What’s It Like Where You Are?
The other evening I spoke with a friend who’s moved to Wales. He’s in the valleys. I’ve never been to Wales. So, naturally, I asked the obvious question: “What’s it like where you are?”
When you’re talking with someone whom you know is in a different place than you, it’s normal to ask that question. Especially if it’s a place you’ve never been before. Beyond being polite, you’re usually genuinely curious to learn more about their world.
Here’s the thing.
Everyone is in a different place to you. You’ve never been where they are.
Yes, you might be employed by the same organisation. You might even have done the same job. And you might have some similar interests.
Yet, they have different experiences, different stuff to deal with, and different perspectives. They look at the world through a different lens to you.
So when we say “Oh I know what it’s like for them”, we don’t really.
We have no real clue.
If we want to get good work done together, most of the time we can’t just rush straight into the work. We need to connect first. Not so we can get all woo-woo. It’s to understand where people are at, so we can clear the path to get on with what matters together.

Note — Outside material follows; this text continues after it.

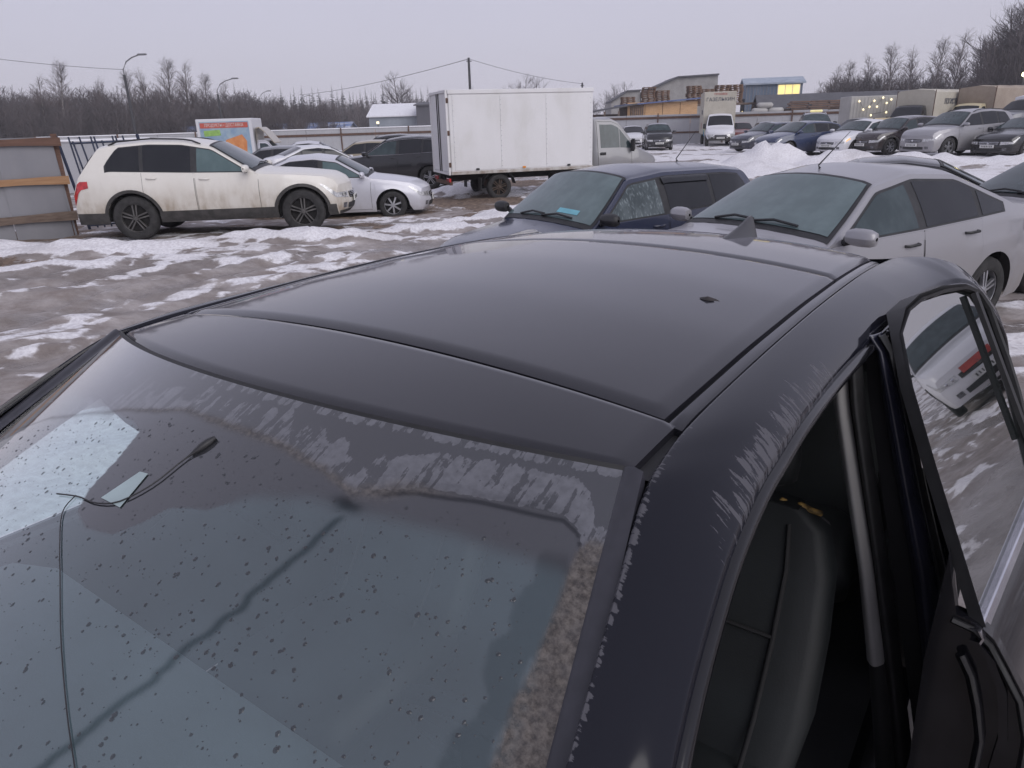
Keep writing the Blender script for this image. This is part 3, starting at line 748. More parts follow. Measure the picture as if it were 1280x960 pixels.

Of course, there are genuine situations where efficiency or other factors outweigh the need for making a personal connection first. A perceived lack of time is a common reason for not making the time to connect. Yet more often than not, it turns out that we get a better quality outcome by investing just a little more time to connect.
The most effective leaders have strengths in getting work done and fostering strong relationships. They adeptly balance both. In doing so, their leadership effectiveness has a significant, positive impact on business performance. They know that to achieve sustained results and sustained wellbeing, people first need to feel seen and heard.
There’s a saying ‘mihi before mahi’. This is derived from two Māori words ‘mihi’ (to greet) and ‘mahi’ (the work). Another way of putting it is ‘connection before content’.
The Zulu have a powerful word: sawubona. It means “I see you.” In that one word, it says, “I see the whole of you—your experiences, your passions, your pain, your strengths and weaknesses, and your future. You are valuable to me.” (Source)
Connecting doesn’t have to be all touchy-feely. Here are three questions you can ask to connect and then get into the work:
- How’s your world right now?
- What’s one word to describe how you’re showing up?
- What’s most important to you about this work?
When we ask, in whatever way, “what’s it like where you are?” we show that we care. And when people know that we care, we’re paving the way to do better work together.